EXERCISE AIM =
Write out the listing beneath this instruction in its entirety, exactly as it reads.

MATERIAL =
* * *

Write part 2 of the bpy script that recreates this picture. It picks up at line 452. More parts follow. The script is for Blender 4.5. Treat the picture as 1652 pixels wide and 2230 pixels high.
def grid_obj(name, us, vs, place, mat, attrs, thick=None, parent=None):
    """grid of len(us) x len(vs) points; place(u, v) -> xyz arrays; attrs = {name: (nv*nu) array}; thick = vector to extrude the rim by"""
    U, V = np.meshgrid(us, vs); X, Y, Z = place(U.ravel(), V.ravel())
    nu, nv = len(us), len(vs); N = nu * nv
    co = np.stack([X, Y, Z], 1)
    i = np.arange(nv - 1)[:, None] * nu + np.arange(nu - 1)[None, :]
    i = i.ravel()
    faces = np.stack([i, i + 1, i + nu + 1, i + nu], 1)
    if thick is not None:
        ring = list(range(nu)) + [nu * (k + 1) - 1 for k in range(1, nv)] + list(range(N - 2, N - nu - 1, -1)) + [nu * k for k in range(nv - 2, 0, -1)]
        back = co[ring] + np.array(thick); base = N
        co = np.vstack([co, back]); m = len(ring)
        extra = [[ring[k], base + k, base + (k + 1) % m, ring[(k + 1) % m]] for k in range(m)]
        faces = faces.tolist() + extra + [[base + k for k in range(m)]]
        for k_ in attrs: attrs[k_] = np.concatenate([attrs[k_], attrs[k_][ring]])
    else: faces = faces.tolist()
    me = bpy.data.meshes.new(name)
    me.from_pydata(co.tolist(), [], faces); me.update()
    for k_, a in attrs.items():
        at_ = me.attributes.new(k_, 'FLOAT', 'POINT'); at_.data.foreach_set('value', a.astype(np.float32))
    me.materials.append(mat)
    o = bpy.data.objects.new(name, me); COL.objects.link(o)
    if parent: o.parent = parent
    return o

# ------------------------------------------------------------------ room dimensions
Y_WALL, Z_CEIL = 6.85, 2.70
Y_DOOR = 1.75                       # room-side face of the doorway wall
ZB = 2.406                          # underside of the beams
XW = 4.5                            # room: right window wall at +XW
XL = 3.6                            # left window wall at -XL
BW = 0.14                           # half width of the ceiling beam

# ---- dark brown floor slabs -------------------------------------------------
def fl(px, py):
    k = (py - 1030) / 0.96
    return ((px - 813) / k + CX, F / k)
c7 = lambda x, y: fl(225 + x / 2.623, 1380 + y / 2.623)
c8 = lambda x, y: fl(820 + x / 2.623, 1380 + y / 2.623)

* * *

EXERCISE OUTPUT =
Write part 2 of the bpy script that recreates this picture. It picks up at line 452. More parts follow. The script is for Blender 4.5. Treat the picture as 1652 pixels wide and 2230 pixels high.
def grid_obj(name, us, vs, place, mat, attrs, thick=None, parent=None):
    """grid of len(us) x len(vs) points; place(u, v) -> xyz arrays; attrs = {name: (nv*nu) array}; thick = vector to extrude the rim by"""
    U, V = np.meshgrid(us, vs); X, Y, Z = place(U.ravel(), V.ravel())
    nu, nv = len(us), len(vs); N = nu * nv
    co = np.stack([X, Y, Z], 1)
    i = np.arange(nv - 1)[:, None] * nu + np.arange(nu - 1)[None, :]
    i = i.ravel()
    faces = np.stack([i, i + 1, i + nu + 1, i + nu], 1)
    if thick is not None:
        ring = list(range(nu)) + [nu * (k + 1) - 1 for k in range(1, nv)] + list(range(N - 2, N - nu - 1, -1)) + [nu * k for k in range(nv - 2, 0, -1)]
        back = co[ring] + np.array(thick); base = N
        co = np.vstack([co, back]); m = len(ring)
        extra = [[ring[k], base + k, base + (k + 1) % m, ring[(k + 1) % m]] for k in range(m)]
        faces = faces.tolist() + extra + [[base + k for k in range(m)]]
        for k_ in attrs: attrs[k_] = np.concatenate([attrs[k_], attrs[k_][ring]])
    else: faces = faces.tolist()
    me = bpy.data.meshes.new(name)
    me.from_pydata(co.tolist(), [], faces); me.update()
    for k_, a in attrs.items():
        at_ = me.attributes.new(k_, 'FLOAT', 'POINT'); at_.data.foreach_set('value', a.astype(np.float32))
    me.materials.append(mat)
    o = bpy.data.objects.new(name, me); COL.objects.link(o)
    if parent: o.parent = parent
    return o

# ------------------------------------------------------------------ room dimensions
Y_WALL, Z_CEIL = 6.85, 2.70
Y_DOOR = 1.75                       # room-side face of the doorway wall
ZB = 2.406                          # underside of the beams
XW = 4.5                            # room: right window wall at +XW
XL = 3.6                            # left window wall at -XL
BW = 0.14                           # half width of the ceiling beam

# ---- dark brown floor slabs -------------------------------------------------
def fl(px, py):
    k = (py - 1030) / 0.96
    return ((px - 813) / k + CX, F / k)
c7 = lambda x, y: fl(225 + x / 2.623, 1380 + y / 2.623)
c8 = lambda x, y: fl(820 + x / 2.623, 1380 + y / 2.623)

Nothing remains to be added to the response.